If you can hit 100 per style, the field opens up fast. There are mills built for exactly that volume, and the trick is finding them instead of fighting the ones built for ten times your order. This is the gap Entreupia's factory matching closes, pairing your volume and product type with factories that actually want orders your size instead of tolerating them.
What Nobody Tells You About the "Negotiation"
Here is the insider part. The number you are quoted is often a filter, not a fact.
When a factory quotes 500 to a brand new founder with a Gmail address and a logo from Fiverr, that number is a politeness wall. They are signaling they do not want to babysit a first timer who might disappear after sampling. Production people have watched a hundred founders vanish after the lab dip stage. (A lab dip is the small fabric swatch they dye to match your exact color before bulk.)
Show up differently and the wall moves. A clean tech pack, a clear reorder vision, and a deposit ready to go can drop a quoted 500 to a real 150, no aggressive haggling required. You did not negotiate the MOQ. You changed who they think you are.
I have watched a founder get a minimum cut by more than half by sending a properly built tech pack with the very first email. The factory read it as "this person knows what they are doing" and adjusted before a single number was discussed. That tech pack did more than any negotiation tactic could.
The other thing nobody says out loud: sampling fees and MOQs are linked. A factory eating low margin on your small run will recover it somewhere, usually in steeper sampling fees or stricter payment terms. When your MOQ drops, watch what quietly climbs.
The Mistake That Kills Small Brands
Splitting orders across factories to dodge minimums. It feels clever. It is a slow disaster.
Hoodies from factory A, tees from factory B, hats from factory C. Now you are managing three setups, three quality standards, three shipping timelines, and three relationships you are too small to matter to at any of them. Your colors will not match across products. Your delivery dates will scatter.
One factory that does 80 percent of what you need beats three that each do a perfect third. Concentration is leverage. Fragmentation is how founders burn out before their second drop.
Aimé Leon Dore did not build that consistency by spreading thin. Tight relationships, deep runs, repeat partners. The boring answer is the right one.
So Should You Even Try to Negotiate?
Yes, but negotiate the right things.
Stop fighting the MOQ number directly, especially if you are already at or above 100. Instead negotiate payment terms, sampling costs, the timeline, and whether stock fabric is on the table. These move far more easily than the minimum and protect your cash flow where it actually hurts.

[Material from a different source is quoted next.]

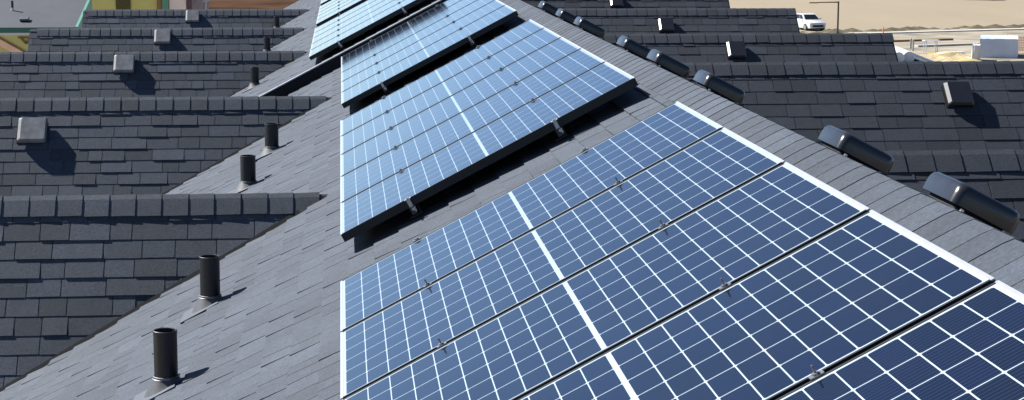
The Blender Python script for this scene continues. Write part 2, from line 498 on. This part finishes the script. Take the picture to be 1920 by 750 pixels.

A factory will almost never cut a 100 MOQ to 40 because you asked twice. It might give you 30 percent deposit instead of 50, net 30 on the balance, and free revisions on your first sample. That flexibility is worth more to a cash strapped new brand than shaving units off a minimum you could grow into anyway.
Pick your battles. If you are sitting at 100 plus, the MOQ is usually not the battle. If you are stuck under 100, the answer is rarely a better email. It is a higher order or a different factory.
What to Do Next
Before you spend another week emailing factories with the same MOQ request, get honest about whether your numbers are even in the workable range.
Most MOQ rejections trace back to one thing: the order was too small to make sense, or the founder looked unready. Get to 100 per style, build a real tech pack, tighten your colorways, and the minimums soften on their own.
If you want a read on where you actually stand, the factory match preview shows you what real matches look like for a brand at your stage, before you commit to anything. It is the fastest way to learn whether your MOQ problem is a sourcing problem or a quantity problem.
Then go back and approach the right factories instead of all of them. The MOQ stops feeling like a wall the moment you stop treating every factory like the same store.